An extraordinary and remarkable meeting between the Russian and American heads of state, Vladimir Putin and Barack Obama, should have sufficed to redefine the Syrian conflict, which has been complicated by Western Machiavellianism. The West has manipulated the situation in Syria without succeeding in deposing Bashar Assad. However, Assad’s involvement is now inevitable if there is to be a political solution to the conflict, something that the Russian president has forced his American counterpart to acknowledge.
Since the beginning of the conflict in 2011, the West has at no point attempted to understand its origins. It has focused on the Syrian president and demanded his departure, while taking the Syrian rebels in hand. Thus, Assad has been made a monster — an atypical dictator no more or less beyond the pale than his peers — where he is merely a reflection of the Syrian Baathist regime.
In fact, Assad is nothing without his army, partisans and courtiers. In any case, demanding his departure out of the blue makes no sense if, in fact, you want to contribute to finding a way out of a very complex situation. On the other hand, only the Syrian people are legally able to get rid of their president, if need be. Vladimir Putin did not fail to raise this in front of his American counterpart, assuring him that “I relate to my colleagues the American and French presidents with great respect, but they aren’t citizens of Syria and so should not be involved in choosing the leadership of another country.”
Four years have been wasted thanks to the political maneuverings behind the backs of the Syrian people, who have been sacrificed on the altar of the, at the very least, criminal ambitions of powerful nations. When they should be finding a way to control the fire smoldering in Syria, they are preoccupied with the head of the Syrian president. Justifying the American position on Syria, President Barack Obama asserted that Assad is a “tyrant.” However, Assad is just the sort of leader that the West likes and whose faults are even encouraged, which is in their interests. Mr. Obama’s concern is in any case suspect, since he says nothing when his principal Saudi ally is about to behead a man for his beliefs.
In fact, it was the United States that formed Saddam Hussein. Great American leaders, like G.W. Bush’s former Defense Secretary Donald Rumsfeld, all made the trip to Baghdad and incited him to declare war on Iran — a war which resulted in the death of hundreds of thousands of Iraqis and Iranians. And it was the Americans who, when he became useless, deposed the same Saddam Hussein and paved the way for a new form of terrorism: Islamist terrorism.
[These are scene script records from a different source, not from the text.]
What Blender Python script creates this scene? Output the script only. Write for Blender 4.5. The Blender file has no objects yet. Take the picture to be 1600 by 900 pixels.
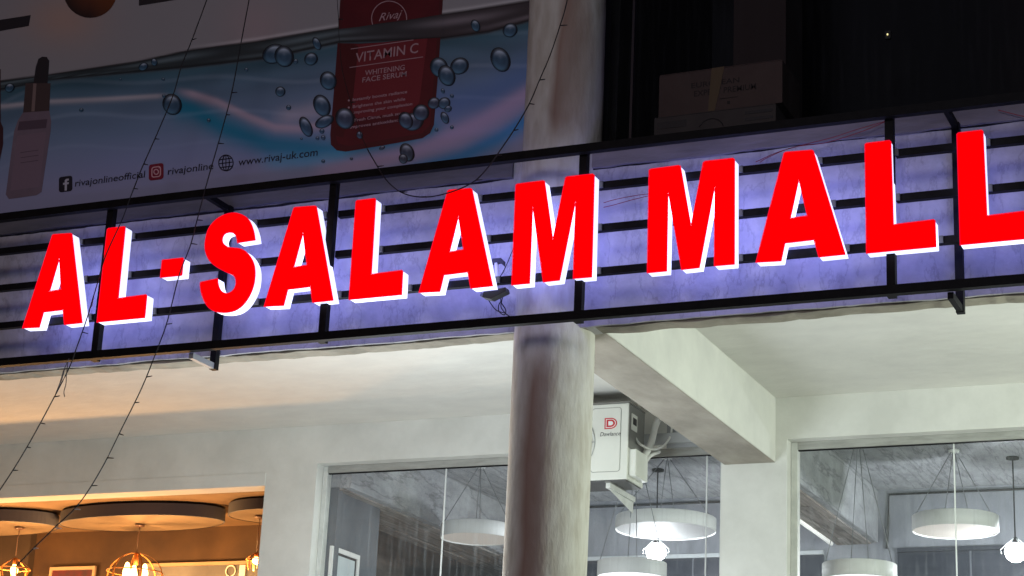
import bpy, bmesh, math, random
import numpy as np
from mathutils import Vector, Matrix
random.seed(7)
SC = bpy.context.scene
COL = SC.collection
PI = math.pi

# ------------------------------------------------------------------ camera
R = np.array([[0.9148062, 0.40128193, 0.04585239],
              [-0.08132034, 0.29419863, -0.95227841],
              [-0.39562182, 0.86742146, 0.30176711]])      # rows: camera right, down, forward
FOC = 3019.9                                              # in pixels of a 1600 wide frame
CAM = np.array([0.0, -10.0, 1.6])
cd = bpy.data.cameras.new('camera'); cam = bpy.data.objects.new('camera', cd); COL.objects.link(cam)
cd.sensor_width = 36; cd.lens = 36 * FOC / 1600; cd.clip_start = .1; cd.clip_end = 500
M3 = Matrix((R[0], -R[1], -R[2])).transposed()
cam.matrix_world = Matrix.Translation(CAM) @ M3.to_4x4()
SC.camera = cam

def ray(x, y): return R.T @ np.array([(x - 800) / FOC, (y - 450) / FOC, 1.])
def PY(x, y, Y): d = ray(x, y); return CAM + d * (Y - CAM[1]) / d[1]
def PZ(x, y, Z): d = ray(x, y); return CAM + d * (Z - CAM[2]) / d[2]
def PX(x, y, X): d = ray(x, y); return CAM + d * (X - CAM[0]) / d[0]
def proj(p):
    q = R @ (np.asarray(p) - CAM); return 800 + FOC * q[0] / q[2], 450 + FOC * q[1] / q[2]

# ------------------------------------------------------------------ world and lights (night)
W = bpy.data.worlds.new('World'); SC.world = W; W.use_nodes = True
nt = W.node_tree; bg = nt.nodes['Background']
sky = nt.nodes.new('ShaderNodeTexSky'); sky.sky_type = 'NISHITA'; sky.sun_disc = False
sky.sun_elevation = math.radians(-4); sky.sun_rotation = math.radians(200)
nt.links.new(sky.outputs[0], bg.inputs[0]); bg.inputs[1].default_value = .03
SC.view_settings.view_transform = 'Standard'; SC.view_settings.look = 'None'
SC.view_settings.exposure = 0; SC.view_settings.gamma = 1

def light(name, kind, loc, energy, color, size=.1, target=None, spread=None, size_y=None):
    l = bpy.data.lights.new(name, kind); l.energy = energy; l.color = color
    if kind == 'AREA':
        l.size = size
        if size_y: l.shape = 'RECTANGLE'; l.size_y = size_y
        if spread: l.spread = spread
    else: l.shadow_soft_size = size
    o = bpy.data.objects.new(name, l); COL.objects.link(o); o.location = loc
    if target is not None:
        o.rotation_euler = (Vector(target) - Vector(loc)).to_track_quat('-Z', 'Y').to_euler()
    return o
# street lamp and added cool fill across the road, and the shopfront lights under the canopy, below the frame
light('unseen_street_light', 'POINT', (-12, -15, 9.5), 380, (1, .45, .30), 1.6)
light('unseen_street_light', 'POINT', (-1, -17, 9), 2150, (.86, .85, 1), 2.2)  # ambient fill added to brighten the front, not a known lamp
light('shopfront_light', 'POINT', (1.5, 1.6, 3.95), 820, (.90, 1, .87), .35)
light('shopfront_light', 'POINT', (-6.1, 1.5, 3.2), 280, (.86, .96, 1), .9)
light('shopfront_light', 'POINT', (-10.6, 1.6, 2.0), 50, (1, .95, .88), .6)

# ------------------------------------------------------------------ materials
MATS = {}
def mat(name, col, rough=.7, col2=None, scale=6., stretch=(1, 1, 1), bump=0., bscale=None, metal=0., spec=.4,
        emit=None, estr=0., contrast=(.35, .65), detail=6., veins=0.):
    if name in MATS: return MATS[name]
    m = bpy.data.materials.new(name); m.use_nodes = True; n = m.node_tree.nodes; L = m.node_tree.links
    b = n['Principled BSDF']; b.inputs['Base Color'].default_value = (*col, 1); b.inputs['Roughness'].default_value = rough
    b.inputs['Metallic'].default_value = metal; b.inputs['Specular IOR Level'].default_value = spec
    if emit: b.inputs['Emission Color'].default_value = (*emit, 1); b.inputs['Emission Strength'].default_value = estr
    if col2 or bump:
        tc = n.new('ShaderNodeTexCoord'); mp = n.new('ShaderNodeMapping'); mp.inputs['Scale'].default_value = stretch
        L.new(tc.outputs['Object'], mp.inputs[0])
    if col2:
        no = n.new('ShaderNodeTexNoise'); no.inputs['Scale'].default_value = scale; no.inputs['Detail'].default_value = detail
        no.inputs['Roughness'].default_value = .62; L.new(mp.outputs[0], no.inputs[0])
        r = n.new('ShaderNodeValToRGB'); r.color_ramp.elements[0].position = contrast[0]; r.color_ramp.elements[1].position = contrast[1]
        r.color_ramp.elements[0].color = (*col, 1); r.color_ramp.elements[1].color = (*col2, 1)
        L.new(no.outputs[0], r.inputs[0]); L.new(r.outputs[0], b.inputs['Base Color'])
    if veins:
        mp2 = n.new('ShaderNodeMapping'); mp2.inputs['Scale'].default_value = (1.9, .16, .8); mp2.inputs['Rotation'].default_value = (0, 0, .25); L.new(tc.outputs['Object'], mp2.inputs[0])
        nv = n.new('ShaderNodeTexNoise'); nv.inputs['Scale'].default_value = 3.2; nv.inputs['Detail'].default_value = 9; nv.inputs['Roughness'].default_value = .6; L.new(mp2.outputs[0], nv.inputs[0])
        rv = n.new('ShaderNodeValToRGB'); rv.color_ramp.elements[0].position = .478; rv.color_ramp.elements[0].color = (1, 1, 1, 1); rv.color_ramp.elements[1].position = .522; rv.color_ramp.elements[1].color = (1, 1, 1, 1)
        ev = rv.color_ramp.elements.new(.5); ev.color = (1 - veins,) * 3 + (1,); L.new(nv.outputs[0], rv.inputs[0])
        mv = n.new('ShaderNodeMixRGB'); mv.blend_type = 'MULTIPLY'; mv.inputs[0].default_value = 1; L.new(r.outputs[0], mv.inputs[1]); L.new(rv.outputs[0], mv.inputs[2]); L.new(mv.outputs[0], b.inputs['Base Color'])
    if bump:
        n2 = n.new('ShaderNodeTexNoise'); n2.inputs['Scale'].default_value = bscale or scale * 4; n2.inputs['Detail'].default_value = 7
        L.new(mp.outputs[0], n2.inputs[0]); bp = n.new('ShaderNodeBump'); bp.inputs['Strength'].default_value = bump
        bp.inputs['Distance'].default_value = .02; L.new(n2.outputs[0], bp.inputs['Height']); L.new(bp.outputs[0], b.inputs['Normal'])
    MATS[name] = m; return m

plaster = mat('white_plaster', (.60, .60, .57), .85, (.70, .70, .67), 2.2, bump=.22, bscale=9)
ceilpl = mat('ceiling_plaster', (.61, .60, .57), .9, (.69, .68, .64), 3.2, stretch=(.8, 1.3, 1), bump=.35, bscale=9, contrast=(.3, .7))
beampl = mat('beam_plaster', (.66, .67, .64), .85, (.72, .73, .70), 3, bump=.15, bscale=10)
fascia = mat('fascia_render', (.31, .305, .31), .85, (.49, .48, .485), 5.5, stretch=(1, 1, .8), bump=.6, bscale=14, contrast=(.22, .66), detail=10, veins=.22)
coping_m = mat('coping_render', (.085, .085, .095), .9, (.15, .145, .155), 3, stretch=(.4, 1, 2), bump=.5, bscale=9)
steel = mat('black_steel', (.004, .004, .005), .6, (.008, .008, .009), 20, spec=.12)
rubber = mat('black_cable', (.008, .008, .01), .5)
redwire = mat('red_wire', (.25, .02, .03), .5)
rough_c = mat('raw_concrete', (.25, .26, .275), .95, (.44, .455, .48), 6, stretch=(1.6, .7, 1.3), bump=.7, bscale=14, contrast=(.25, .72), veins=.38, detail=10)
rough_b = mat('raw_concrete_soffit', (.15, .13, .12), .95, (.36, .33, .30), 3, stretch=(5, .4, 1), bump=.9, bscale=6)
greywall = mat('grey_paint', (.10, .115, .135), .7, (.15, .165, .185), 1.6, bump=.1)
shopwall = mat('shop_wall_grey', (.16, .17, .195), .8, (.27, .285, .315), 2.6, stretch=(1.8, 1, .6), bump=.3, bscale=5, contrast=(.3, .68))
darkwall = mat('dark_panel', (.022, .026, .038), .45, (.045, .05, .065), 3)
frame_m = mat('window_frame_white', (.55, .56, .54), .45, (.66, .67, .64), 9)
frame_g = mat('window_frame_grey', (.30, .30, .28), .5, (.40, .40, .38), 5, stretch=(1, 1, 6))
cafewall = mat('cafe_wall_brown', (.026, .012, .007), .75, (.056, .028, .012), 1.5, bump=.15)
cafeceil = mat('cafe_ceiling', (.10, .06, .032), .8, (.16, .095, .05), 1.2)
discside = mat('disc_side_charcoal', (.055, .058, .078), .6)
discface = mat('disc_face_cream', (.075, .052, .035), .7, (.11, .078, .052), 2)
brass = mat('brass_cage', (.26, .11, .03), .45, metal=.5)
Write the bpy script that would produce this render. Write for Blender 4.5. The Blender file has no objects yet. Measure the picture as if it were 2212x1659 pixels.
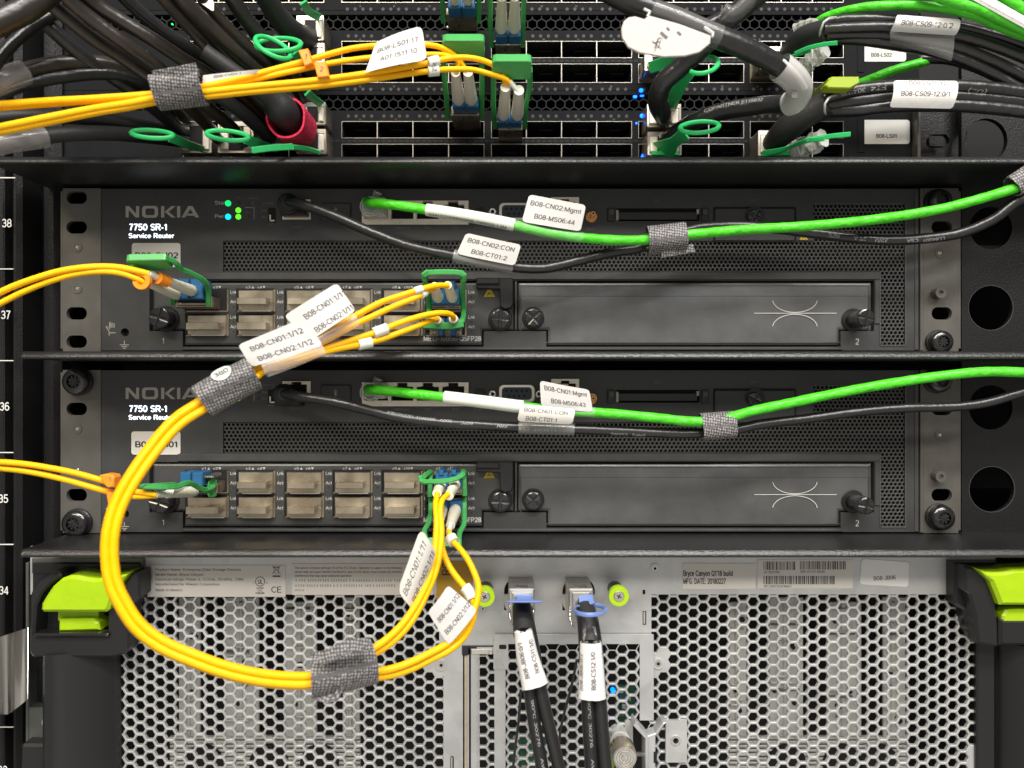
import bpy, math, random
from mathutils import Vector
random.seed(7)
R = math.radians
# ---------------------------------------------------------------- units
# 1 unit of the layout ("px") = 0.25 mm on the router face; x right, y down, d towards the viewer
F = 1597.0; S = 0.00025; CX, CY = 1106.0, 829.5; Z0 = 1.5
scene = bpy.context.scene
# ---------------------------------------------------------------- camera
cam = bpy.data.objects.new('camera', bpy.data.cameras.new('camera'))
scene.collection.objects.link(cam); scene.camera = cam
cam.data.lens = 26.0; cam.data.sensor_width = 36.0
cam.location = (0, -F*S, Z0); cam.rotation_euler = (R(90), 0, 0)
cam.data.clip_start = 0.005; cam.data.clip_end = 50
cam.data.dof.use_dof = True; cam.data.dof.focus_distance = (F-50)*S; cam.data.dof.aperture_fstop = 8.5
# ---------------------------------------------------------------- world and lamps of the aisle
wd = bpy.data.worlds.new('World'); scene.world = wd; wd.use_nodes = True
bg = wd.node_tree.nodes['Background']; bg.inputs['Strength'].default_value = 0.76
def _world(nt):
    # the room round the rack: bright aisle ahead, darker to the sides
    N = nt.nodes; L = nt.links; tc = N.new('ShaderNodeTexCoord'); sp = N.new('ShaderNodeSeparateXYZ'); L.new(tc.outputs['Generated'], sp.inputs[0])
    ab = N.new('ShaderNodeMath'); ab.operation = 'ABSOLUTE'; L.new(sp.outputs['X'], ab.inputs[0])
    cr = N.new('ShaderNodeValToRGB'); L.new(ab.outputs[0], cr.inputs['Fac']); e = cr.color_ramp.elements
    e[0].position = .12; e[0].color = (1.0, .975, .94, 1); e[1].position = .62; e[1].color = (.38, .37, .36, 1)
    c2 = N.new('ShaderNodeValToRGB'); mr = N.new('ShaderNodeMapRange'); mr.inputs['From Min'].default_value = -1; L.new(sp.outputs['Z'], mr.inputs['Value']); L.new(mr.outputs[0], c2.inputs['Fac'])
    f = c2.color_ramp.elements; f[0].position = .25; f[0].color = (1, .98, .93, 1); f[1].position = .75; f[1].color = (.40, .40, .40, 1)   # pale floor, darker ceiling
    mx = N.new('ShaderNodeMix'); mx.data_type = 'RGBA'; mx.blend_type = 'MULTIPLY'; mx.inputs[0].default_value = 1.0; L.new(cr.outputs[0], mx.inputs[6]); L.new(c2.outputs[0], mx.inputs[7]); L.new(mx.outputs[2], bg.inputs['Color'])
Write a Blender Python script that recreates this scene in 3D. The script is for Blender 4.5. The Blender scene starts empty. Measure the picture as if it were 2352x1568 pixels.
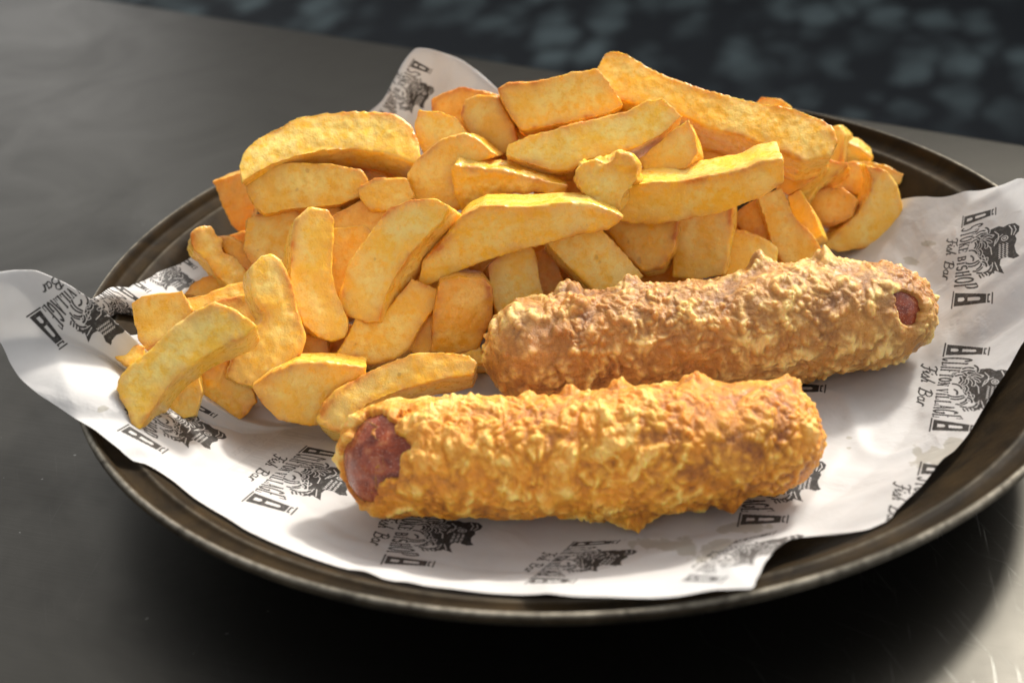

The U.S. has repeated the offense in Syria, once again attempting to impose its diktat, refusing to read the ins and outs of the conflict correctly, and even exacerbating it by trying to impose a puppet coalition, which only represents itself. In any case, the Americans have ended up realizing that they have put money on the wrong horse, which is hardly credible. And it is also America that trains the rebels to “fight” the Islamic State group; rebels who, in the end, make common cause with the jihadi group al-Nusra, the Syrian branch of al-Qaida. Moreover, on Saturday, the Pentagon realized that was a fiasco. So, as far as Syria is concerned, the U.S. has done everything wrong in continuing to prioritize an exclusivist analysis of events.
After the meeting between Obama and Putin, an American official explained: “I think the Russians certainly understood the importance of there being a process that pursues a political resolution,” and immediately highlighted the fact that the two men were “in profound disagreement on the role that the Syrian president would play in the resolution of the civil war.”* There seems to be a misunderstanding. The Americans find it difficult to understand the Syrian conflict, blaming others for their own inability to accept this fact: The solution can only be a political one, and this cannot be achieved without the participation of the current Syrian leader — which Washington disputes, opposing any role that Assad may have in the search for a political solution. However, they have just conceded the fact that a calendar for Assad’s departure could be negotiated. In fact, the Americans, who wanted to impose their own solution on Syria, now admit that Russia, and even Iran, could make a valuable contribution to ending the war in Syria.
When the U.N. invited 60 or so countries, four-fifths of which had nothing to do with the situation in Syria, to the so-called “Geneva 2” conference, Iran was not included due to Washington’s veto. It is this spiteful selectivity that has aggravated the Syrian conflict and caused tens of thousands of deaths. The West bears a grave responsibility for it.
*Editor’s note: This quotation, accurately translated, could not be verified.